*What you need to do*
Using the data beneath, show every line that includes the word "scene".

*Dataset section*
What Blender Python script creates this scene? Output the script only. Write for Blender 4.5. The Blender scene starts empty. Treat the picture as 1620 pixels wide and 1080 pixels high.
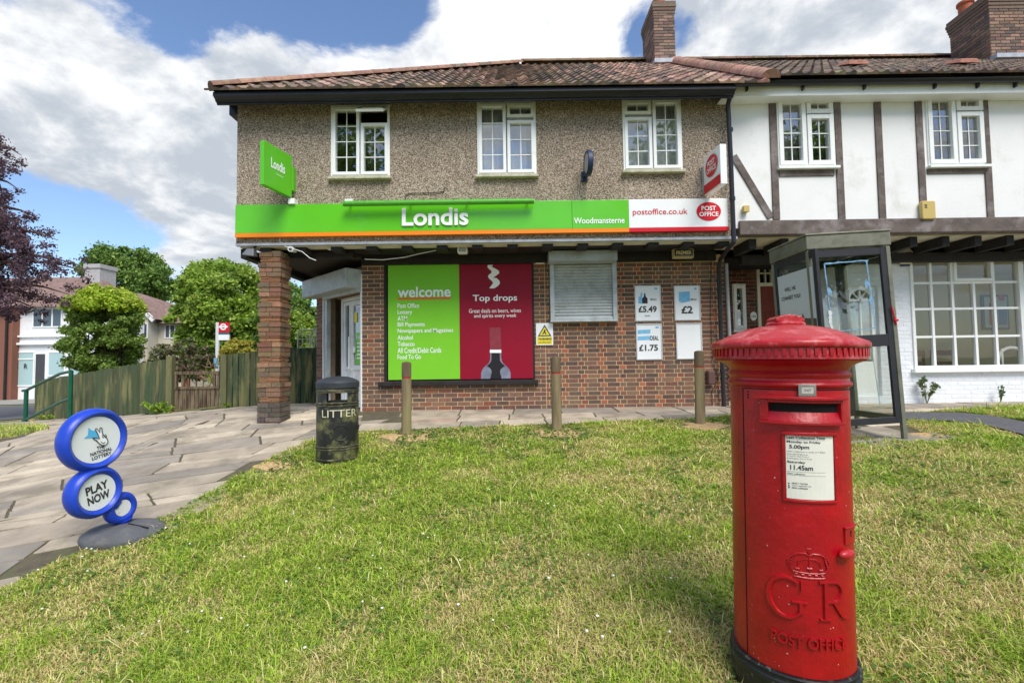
import bpy, math, random
import numpy as np
from mathutils import Matrix, Vector, noise
random.seed(7); RNG = np.random.default_rng(7)
R = math.radians; PI = math.pi
S = bpy.context.scene; COL = S.collection

# ------------------------------------------------------------------ camera
CAMZ = 0.81
LENS, PITCH, ROLL = 17.0, 2.55, -0.8
cd = bpy.data.cameras.new('camera'); cam = bpy.data.objects.new('camera', cd); COL.objects.link(cam)
cd.lens = LENS; cd.sensor_width = 36; cd.clip_start = .05; cd.clip_end = 2000
CM = Matrix.Rotation(R(90 + PITCH), 3, 'X') @ Matrix.Rotation(R(ROLL), 3, 'Z')
cam.matrix_world = Matrix.Translation((0, 0, CAMZ)) @ CM.to_4x4()
S.camera = cam
FPX = 1620 * LENS / 36
def ray(px, py): return CM @ Vector(((px - 810) / FPX, -(py - 540) / FPX, -1))
def W(px, py, Y):                      # photo pixel -> (x, z) on the plane y = Y
    d = ray(px, py); t = Y / d.y
    return d.x * t, CAMZ + d.z * t
def WX(px, py, Y): return W(px, py, Y)[0]
def WZ(px, py, Y): return W(px, py, Y)[1]

# ------------------------------------------------------------------ world, sun, exposure
SUN_EL, SUN_AZ = 52, 157               # azimuth measured from +y towards +x : behind the camera, a little right
wd = bpy.data.worlds.new('World'); S.world = wd; wd.use_nodes = True
def build_world():
    nt = wd.node_tree; N = nt.nodes; L = nt.links; N.clear()
    out = N.new('ShaderNodeOutputWorld'); bg = N.new('ShaderNodeBackground'); bg.inputs['Strength'].default_value = .105
    sky = N.new('ShaderNodeTexSky'); sky.sky_type = 'NISHITA'; sky.sun_disc = False
    sky.sun_elevation = R(SUN_EL); sky.sun_rotation = R(SUN_AZ); sky.ozone_density = 1.5; sky.air_density = 1.0; sky.dust_density = .6
    tc = N.new('ShaderNodeTexCoord')
    def M(op, a, b=None, c=None):
        n = N.new('ShaderNodeMath'); n.operation = op
        for i, v in enumerate((a, b, c)):
            if v is None: continue
            if isinstance(v, (int, float)): n.inputs[i].default_value = v
            else: L.new(v, n.inputs[i])
        return n.outputs[0]
    # flatten the direction so that clouds thin out towards the horizon
    sep = N.new('ShaderNodeSeparateXYZ'); L.new(tc.outputs['Generated'], sep.inputs[0])
    zz = M('ADD', M('MAXIMUM', sep.outputs['Z'], 0.0), .32)
    cx = N.new('ShaderNodeCombineXYZ'); L.new(M('DIVIDE', sep.outputs['X'], zz), cx.inputs[0]); L.new(M('DIVIDE', sep.outputs['Y'], zz), cx.inputs[1])
    def noi(scale, det, rough, off):
        mp = N.new('ShaderNodeMapping'); mp.inputs['Location'].default_value = off; L.new(cx.outputs[0], mp.inputs[0])
        n = N.new('ShaderNodeTexNoise'); n.inputs['Scale'].default_value = scale; n.inputs['Detail'].default_value = det
        n.inputs['Roughness'].default_value = rough; n.inputs['Distortion'].default_value = .25
        L.new(mp.outputs[0], n.inputs['Vector']); return n.outputs['Fac']
    base = noi(2.9, 11, .60, (3.1, 1.7, 0)); shade = noi(2.6, 8, .58, (9.2, 4.4, 2)); fine = noi(7.0, 8, .6, (1, 2, 3))
    # broad cloud banks and clear gaps
    blobs = [(60, 90, .15, .12), (190, 190, .12, .18), (310, 290, .11, .20), (120, 60, .08, .05), (560, 90, .15, .24), (420, 95, .10, .18), (760, 60, .18, .22), (850, 30, .10, .16),
             (1300, 20, .30, .34), (1160, 10, .14, .2), (1500, 60, .2, .2), (270, 440, .08, .16), (30, 210, .08, .12),
             (290, 20, .09, -.30), (470, 12, .07, -.26), (150, 350, .10, -.22), (60, 340, .12, -.18), (270, 380, .07, -.10), (130, 130, .13, .14), (330, 220, .1, .12), (985, 35, .075, -.46), (1110, 60, .055, -.30), (630, 22, .07, -.26), (480, 12, .09, -.2), (260, 95, .05, -.16), (0, 20, .07, -.14), (660, 20, .06, -.14)]
    tot = base
    for px, py, rad, amp in blobs:
        d = ray(px, py).normalized()
        vd = N.new('ShaderNodeVectorMath'); vd.operation = 'DISTANCE'; L.new(tc.outputs['Generated'], vd.inputs[0]); vd.inputs[1].default_value = d
        e = M('EXPONENT', M('MULTIPLY', M('POWER', vd.outputs['Value'], 2.0), -1 / (2 * rad * rad) * 1.0))
        tot = M('ADD', tot, M('MULTIPLY', e, amp))
    mr = N.new('ShaderNodeMapRange'); mr.interpolation_type = 'SMOOTHSTEP'; L.new(tot, mr.inputs['Value'])
    mr.inputs['From Min'].default_value = .50; mr.inputs['From Max'].default_value = .63
    ms = N.new('ShaderNodeMapRange'); ms.interpolation_type = 'SMOOTHSTEP'
    L.new(M('ADD', M('MULTIPLY', shade, .7), M('MULTIPLY', fine, .3)), ms.inputs['Value']); ms.inputs['From Min'].default_value = .42; ms.inputs['From Max'].default_value = .57
    cm = N.new('ShaderNodeMix'); cm.data_type = 'RGBA'; L.new(ms.outputs[0], cm.inputs['Factor'])
    cm.inputs[6].default_value = (2.6, 2.85, 3.2, 1); cm.inputs[7].default_value = (4.9, 4.95, 5.0, 1)
    sk = N.new('ShaderNodeMix'); sk.data_type = 'RGBA'; sk.blend_type = 'MULTIPLY'; sk.inputs['Factor'].default_value = 1
    L.new(sky.outputs[0], sk.inputs[6]); sk.inputs[7].default_value = (.80, .85, .93, 1)
    fm = N.new('ShaderNodeMix'); fm.data_type = 'RGBA'; L.new(mr.outputs[0], fm.inputs['Factor']); L.new(sk.outputs[2], fm.inputs[6]); L.new(cm.outputs[2], fm.inputs[7])
    L.new(fm.outputs[2], bg.inputs['Color']); L.new(bg.outputs[0], out.inputs[0])
build_world()
sl = bpy.data.lights.new('sun', 'SUN'); sl.energy = 1.95; sl.angle = R(32); sl.color = (1, .95, .87)
so = bpy.data.objects.new('sun', sl); COL.objects.link(so)
_sd = Vector((math.sin(R(SUN_AZ)) * math.cos(R(SUN_EL)), math.cos(R(SUN_AZ)) * math.cos(R(SUN_EL)), math.sin(R(SUN_EL))))
so.rotation_euler = _sd.to_track_quat('Z', 'Y').to_euler(); so.location = _sd * 60
S.view_settings.view_transform = 'Standard'; S.view_settings.look = 'None'; S.view_settings.gamma = 1
S.view_settings.exposure = 1.05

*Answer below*
What Blender Python script creates this scene? Output the script only. Write for Blender 4.5. The Blender scene starts empty. Treat the picture as 1620 pixels wide and 1080 pixels high.
S = bpy.context.scene; COL = S.collection